= THE PROBLEM =
Up to and including the line containing "tag(st, 'thin grey", please reproduce the lines of the listing below, starting from the top.

— Start DATASET EXCERPT —

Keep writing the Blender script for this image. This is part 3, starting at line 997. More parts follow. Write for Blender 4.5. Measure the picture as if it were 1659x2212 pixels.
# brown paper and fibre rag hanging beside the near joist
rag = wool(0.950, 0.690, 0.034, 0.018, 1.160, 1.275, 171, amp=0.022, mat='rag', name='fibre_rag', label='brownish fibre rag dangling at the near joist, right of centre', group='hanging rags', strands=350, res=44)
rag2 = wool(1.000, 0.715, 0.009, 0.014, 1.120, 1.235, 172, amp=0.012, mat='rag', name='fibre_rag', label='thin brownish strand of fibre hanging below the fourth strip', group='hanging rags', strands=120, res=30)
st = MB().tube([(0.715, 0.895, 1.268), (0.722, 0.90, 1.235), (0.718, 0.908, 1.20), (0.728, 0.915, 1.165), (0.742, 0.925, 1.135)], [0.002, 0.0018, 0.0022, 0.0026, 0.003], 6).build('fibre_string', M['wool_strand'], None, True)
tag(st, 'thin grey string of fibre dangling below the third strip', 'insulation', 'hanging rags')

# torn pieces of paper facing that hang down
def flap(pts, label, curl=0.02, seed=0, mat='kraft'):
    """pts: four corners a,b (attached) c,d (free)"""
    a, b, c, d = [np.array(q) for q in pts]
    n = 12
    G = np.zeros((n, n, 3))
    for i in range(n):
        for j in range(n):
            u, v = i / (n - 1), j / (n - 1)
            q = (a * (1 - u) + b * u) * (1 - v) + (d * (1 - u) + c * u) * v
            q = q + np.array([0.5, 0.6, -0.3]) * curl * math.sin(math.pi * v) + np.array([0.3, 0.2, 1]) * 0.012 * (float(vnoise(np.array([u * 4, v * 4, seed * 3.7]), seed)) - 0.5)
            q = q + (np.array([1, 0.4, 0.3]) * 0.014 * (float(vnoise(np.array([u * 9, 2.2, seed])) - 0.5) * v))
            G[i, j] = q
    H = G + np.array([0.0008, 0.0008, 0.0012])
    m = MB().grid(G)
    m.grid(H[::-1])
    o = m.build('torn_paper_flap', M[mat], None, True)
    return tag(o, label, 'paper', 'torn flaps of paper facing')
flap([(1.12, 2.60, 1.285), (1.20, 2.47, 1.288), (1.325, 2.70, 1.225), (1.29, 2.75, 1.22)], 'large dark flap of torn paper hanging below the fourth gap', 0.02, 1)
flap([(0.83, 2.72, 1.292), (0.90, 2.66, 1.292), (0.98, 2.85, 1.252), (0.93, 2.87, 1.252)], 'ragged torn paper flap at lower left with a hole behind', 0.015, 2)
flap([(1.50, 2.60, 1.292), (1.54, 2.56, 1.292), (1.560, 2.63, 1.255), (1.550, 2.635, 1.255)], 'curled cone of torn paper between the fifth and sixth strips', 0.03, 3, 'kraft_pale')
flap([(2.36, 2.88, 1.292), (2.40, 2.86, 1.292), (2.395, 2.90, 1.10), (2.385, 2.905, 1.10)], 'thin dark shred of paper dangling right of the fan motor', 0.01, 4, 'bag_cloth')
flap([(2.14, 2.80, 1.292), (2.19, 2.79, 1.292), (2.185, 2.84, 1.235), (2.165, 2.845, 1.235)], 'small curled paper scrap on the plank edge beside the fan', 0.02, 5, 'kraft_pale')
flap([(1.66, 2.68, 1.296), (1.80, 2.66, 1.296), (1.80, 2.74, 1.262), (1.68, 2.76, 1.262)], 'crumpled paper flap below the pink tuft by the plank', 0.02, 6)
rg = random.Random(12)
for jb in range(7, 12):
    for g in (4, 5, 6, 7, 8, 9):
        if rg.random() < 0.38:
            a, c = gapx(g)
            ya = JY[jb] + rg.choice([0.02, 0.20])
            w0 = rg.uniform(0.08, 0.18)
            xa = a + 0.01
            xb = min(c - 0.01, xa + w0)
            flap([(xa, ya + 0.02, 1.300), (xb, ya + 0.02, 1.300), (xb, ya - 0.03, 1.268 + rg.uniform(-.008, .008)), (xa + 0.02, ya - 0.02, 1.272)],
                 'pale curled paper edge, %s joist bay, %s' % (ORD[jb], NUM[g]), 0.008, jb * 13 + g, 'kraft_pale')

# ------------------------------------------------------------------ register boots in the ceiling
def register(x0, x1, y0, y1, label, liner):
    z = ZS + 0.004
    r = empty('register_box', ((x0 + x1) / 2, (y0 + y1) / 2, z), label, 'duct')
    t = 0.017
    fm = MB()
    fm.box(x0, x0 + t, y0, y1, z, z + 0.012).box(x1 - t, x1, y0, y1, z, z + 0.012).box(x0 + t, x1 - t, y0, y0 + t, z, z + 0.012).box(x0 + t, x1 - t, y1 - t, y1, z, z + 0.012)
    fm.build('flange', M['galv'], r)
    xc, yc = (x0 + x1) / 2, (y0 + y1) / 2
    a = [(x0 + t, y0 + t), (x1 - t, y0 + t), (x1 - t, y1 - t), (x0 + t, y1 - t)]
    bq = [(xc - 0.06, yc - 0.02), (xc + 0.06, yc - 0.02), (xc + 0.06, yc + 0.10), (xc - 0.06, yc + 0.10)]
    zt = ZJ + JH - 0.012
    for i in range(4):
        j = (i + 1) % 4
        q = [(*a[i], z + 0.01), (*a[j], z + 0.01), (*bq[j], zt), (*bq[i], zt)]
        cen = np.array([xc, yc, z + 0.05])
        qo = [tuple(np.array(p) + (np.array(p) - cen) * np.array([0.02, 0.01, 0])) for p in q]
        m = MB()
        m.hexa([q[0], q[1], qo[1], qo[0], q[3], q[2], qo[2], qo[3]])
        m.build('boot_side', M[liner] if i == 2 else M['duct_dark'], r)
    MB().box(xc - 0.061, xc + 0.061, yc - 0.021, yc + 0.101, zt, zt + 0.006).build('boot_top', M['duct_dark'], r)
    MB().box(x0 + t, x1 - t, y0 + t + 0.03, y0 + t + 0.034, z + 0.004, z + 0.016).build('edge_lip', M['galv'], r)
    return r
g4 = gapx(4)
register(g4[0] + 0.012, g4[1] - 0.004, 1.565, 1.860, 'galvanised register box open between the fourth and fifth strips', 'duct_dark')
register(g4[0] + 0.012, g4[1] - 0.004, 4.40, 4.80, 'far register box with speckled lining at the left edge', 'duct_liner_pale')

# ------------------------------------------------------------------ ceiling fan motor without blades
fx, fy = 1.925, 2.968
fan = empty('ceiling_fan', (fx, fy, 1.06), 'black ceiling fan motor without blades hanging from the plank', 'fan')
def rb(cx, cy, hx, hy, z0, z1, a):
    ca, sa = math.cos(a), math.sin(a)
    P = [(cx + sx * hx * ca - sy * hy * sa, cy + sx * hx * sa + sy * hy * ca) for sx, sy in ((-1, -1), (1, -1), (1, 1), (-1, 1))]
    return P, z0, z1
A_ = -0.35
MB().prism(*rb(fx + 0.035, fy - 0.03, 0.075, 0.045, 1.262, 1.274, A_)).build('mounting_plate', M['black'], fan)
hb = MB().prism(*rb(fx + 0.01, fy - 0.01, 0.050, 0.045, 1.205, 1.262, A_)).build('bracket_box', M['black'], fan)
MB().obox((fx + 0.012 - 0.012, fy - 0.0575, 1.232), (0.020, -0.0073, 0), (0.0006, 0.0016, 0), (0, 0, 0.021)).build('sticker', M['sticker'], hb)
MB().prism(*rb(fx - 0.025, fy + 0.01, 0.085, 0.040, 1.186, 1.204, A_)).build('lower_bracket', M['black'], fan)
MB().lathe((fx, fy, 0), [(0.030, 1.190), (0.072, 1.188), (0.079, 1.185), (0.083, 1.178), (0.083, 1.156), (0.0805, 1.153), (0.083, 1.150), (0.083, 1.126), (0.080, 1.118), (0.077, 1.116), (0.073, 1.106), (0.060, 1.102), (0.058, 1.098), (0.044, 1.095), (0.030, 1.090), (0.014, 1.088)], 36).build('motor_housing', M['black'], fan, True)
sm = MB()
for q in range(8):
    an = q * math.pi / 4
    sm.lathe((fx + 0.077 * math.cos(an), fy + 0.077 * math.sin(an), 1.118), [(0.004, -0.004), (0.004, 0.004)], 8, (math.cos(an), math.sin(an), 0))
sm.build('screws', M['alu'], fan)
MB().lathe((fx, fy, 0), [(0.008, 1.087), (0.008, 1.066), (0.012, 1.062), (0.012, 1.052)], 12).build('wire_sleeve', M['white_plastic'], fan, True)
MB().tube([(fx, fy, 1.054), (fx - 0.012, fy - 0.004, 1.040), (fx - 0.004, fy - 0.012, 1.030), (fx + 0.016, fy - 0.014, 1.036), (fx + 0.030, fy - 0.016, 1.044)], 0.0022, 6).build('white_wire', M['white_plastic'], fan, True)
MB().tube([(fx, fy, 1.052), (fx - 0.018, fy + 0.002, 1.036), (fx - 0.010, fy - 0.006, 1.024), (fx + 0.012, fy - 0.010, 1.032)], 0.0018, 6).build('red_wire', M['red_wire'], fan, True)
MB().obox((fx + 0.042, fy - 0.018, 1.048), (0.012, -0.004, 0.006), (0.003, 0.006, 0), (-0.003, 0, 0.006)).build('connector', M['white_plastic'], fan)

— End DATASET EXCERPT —

= FINISHED TASK =
Keep writing the Blender script for this image. This is part 3, starting at line 997. More parts follow. Write for Blender 4.5. Measure the picture as if it were 1659x2212 pixels.
# brown paper and fibre rag hanging beside the near joist
rag = wool(0.950, 0.690, 0.034, 0.018, 1.160, 1.275, 171, amp=0.022, mat='rag', name='fibre_rag', label='brownish fibre rag dangling at the near joist, right of centre', group='hanging rags', strands=350, res=44)
rag2 = wool(1.000, 0.715, 0.009, 0.014, 1.120, 1.235, 172, amp=0.012, mat='rag', name='fibre_rag', label='thin brownish strand of fibre hanging below the fourth strip', group='hanging rags', strands=120, res=30)
st = MB().tube([(0.715, 0.895, 1.268), (0.722, 0.90, 1.235), (0.718, 0.908, 1.20), (0.728, 0.915, 1.165), (0.742, 0.925, 1.135)], [0.002, 0.0018, 0.0022, 0.0026, 0.003], 6).build('fibre_string', M['wool_strand'], None, True)
tag(st, 'thin grey string of fibre dangling below the third strip', 'insulation', 'hanging rags')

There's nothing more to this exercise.